EX-99 7 rely-ex995_135.htm EX-99.5 rely-ex995_135.htm

Exhibit 99.5

REPORT OF INDEPENDENT REGISTERED PUBLIC ACCOUNTING FIRM

To the Board of Directors and Stockholders of

Real Industry, Inc. (formerly known as Signature Group Holdings, Inc.)

We have audited Real Industry, Inc. and subsidiaries (the “Company” and formerly known as Signature Group Holdings, Inc.) internal control over financial reporting as of December 31, 2014, based on criteria established in Internal Control — Integrated Framework issued by the Committee of Sponsoring Organizations of the Treadway Commission (2013). The Company’s management is responsible for maintaining effective internal control over financial reporting and for its assessment of the effectiveness of internal control over financial reporting included in the accompanying management’s report. Our responsibility is to express an opinion on the Company’s internal control over financial reporting based on our audit.

We conducted our audit in accordance with the standards of the Public Company Accounting Oversight Board (United States). Those standards require that we plan and perform the audit to obtain reasonable assurance about whether effective internal control over financial reporting was maintained in all material respects. Our audit included obtaining an understanding of internal control over financial reporting, assessing the risk that a material weakness exists, and testing and evaluating the design and operating effectiveness of internal control based on the assessed risk. Our audit also included performing such other procedures as we considered necessary in the circumstances. We believe that our audit provides a reasonable basis for our opinion.

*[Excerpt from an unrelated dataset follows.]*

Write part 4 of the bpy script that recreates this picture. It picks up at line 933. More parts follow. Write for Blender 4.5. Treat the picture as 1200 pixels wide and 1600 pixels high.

A company’s internal control over financial reporting is a process designed to provide reasonable assurance regarding the reliability of financial reporting and the preparation of financial statements for external purposes in accordance with generally accepted accounting principles. A company's internal control over financial reporting includes those policies and procedures that (a) pertain to the maintenance of records that, in reasonable detail, accurately and fairly reflect the transactions and dispositions of the assets of the company; (b) provide reasonable assurance that transactions are recorded as necessary to permit preparation of financial statements in accordance with generally accepted accounting principles, and that receipts and expenditures of the company are being made only in accordance with authorizations of management and directors of the company; and (c) provide reasonable assurance regarding prevention or timely detection of unauthorized acquisition, use, or disposition of the company’s assets that could have a material effect on the financial statements.

Because of its inherent limitations, internal control over financial reporting may not prevent or detect misstatements. Also, projections of any evaluation of effectiveness to future periods are subject to the risk that controls may become inadequate because of changes in conditions, or that the degree of compliance with the policies or procedures may deteriorate.

In our opinion, the Company maintained, in all material respects, effective internal control over financial reporting as of December 31, 2014, based on criteria established in Internal Control—Integrated Framework issued by the Committee of Sponsoring Organizations of the Treadway Commission (2013).

We have also audited, in accordance with the standards of the Public Company Accounting Oversight Board (United States), the related consolidated balance sheets, statements of operations, comprehensive income (loss), changes in stockholders’ equity, and cash flows of the Company, and our report dated March 16, 2015, except for the change in the corporate name, composition of continuing operations and reportable segments discussed in Note 1—Business and Operations, Note 2—Financial Statement Presentation and Significant Accounting Policies, Note 8—Income Taxes, Note 12—Operations by Reportable Segment, Note 13—Discontinued Operations and Note 16—Subsequent Events to the consolidated financial statements, as to which the date is October 6, 2015, expressed an unqualified opinion.